Monday, July 3, 2017

Things...

So I'm back from my time in Michigan. I've hated every minute of being in Texas. This is not my home and the stupid heat does nothing to make me happy, I hate being overly hot!! I have only left the house to get groceries the day after I got back, and to go to work. I only have been outside to get the mail, go in and get my tea from Starbucks, and walk into the fuckhole that is the mall that my job is in. Legitimately I am the most miserable person right now, I'm either crying, sleeping or at work. I've been trying to watch this season of Big Brother and I can't stand any of the new people and Paul from BB18 sucks just as much.
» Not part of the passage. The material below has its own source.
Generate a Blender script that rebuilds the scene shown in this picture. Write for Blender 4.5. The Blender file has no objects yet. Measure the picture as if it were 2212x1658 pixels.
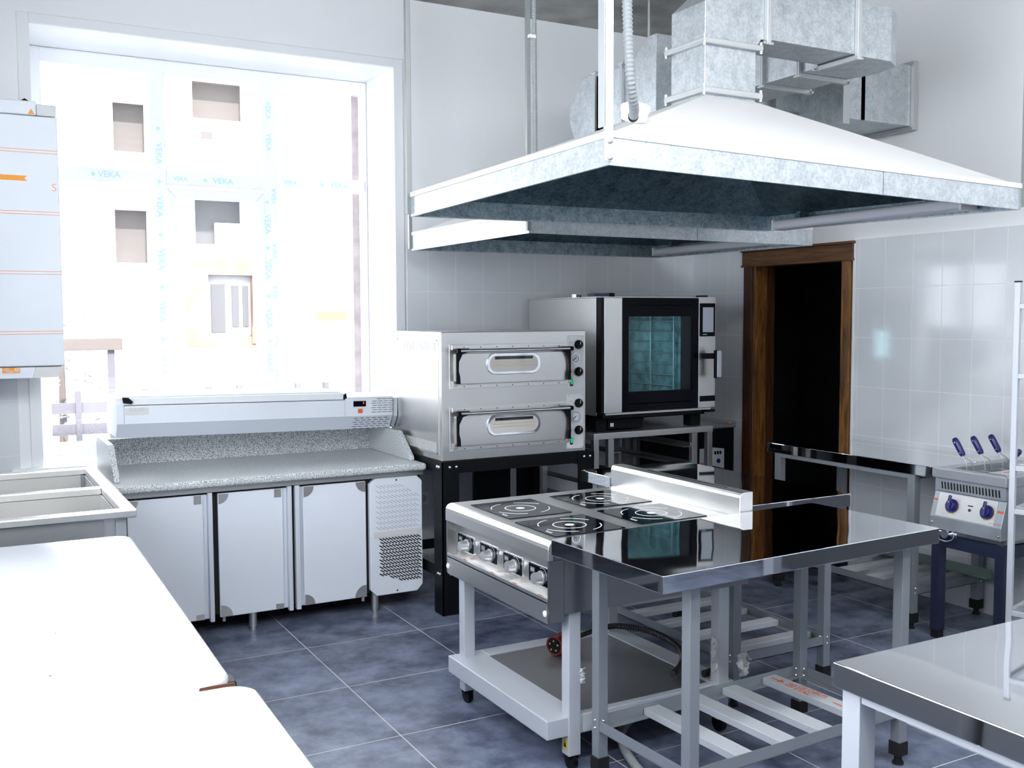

I follow a spoiler page so I knew that the girl Meagan left before the show aired the Sunday show, as well as the chick Christmas breaking her foot or some shit, what the hell do you do in that house to break your foot when there isn't a comp??
I am filled with a desire to do not a damn thing. Been sitting in my chair with Fiyero on my lap for the most part unless I'm at work. No friends and depression is a great thing apparently. I have the next two days off and nothing to do. Tomorrow is the 4th of July and since I have no friends I get to sit at home alone with the cats. I could go up to Fiesta Texas tomorrow, but I've done that shit on the 4th before and i wanted to punch eery soul that was in any realm of me. Everyone is walking way to slow, lines are stupid long for rides, food, etc, so unless I want to go to jail for slapping some dumb ass bitch i best stay away. 

I guess this dumb ass rant is done I'm out.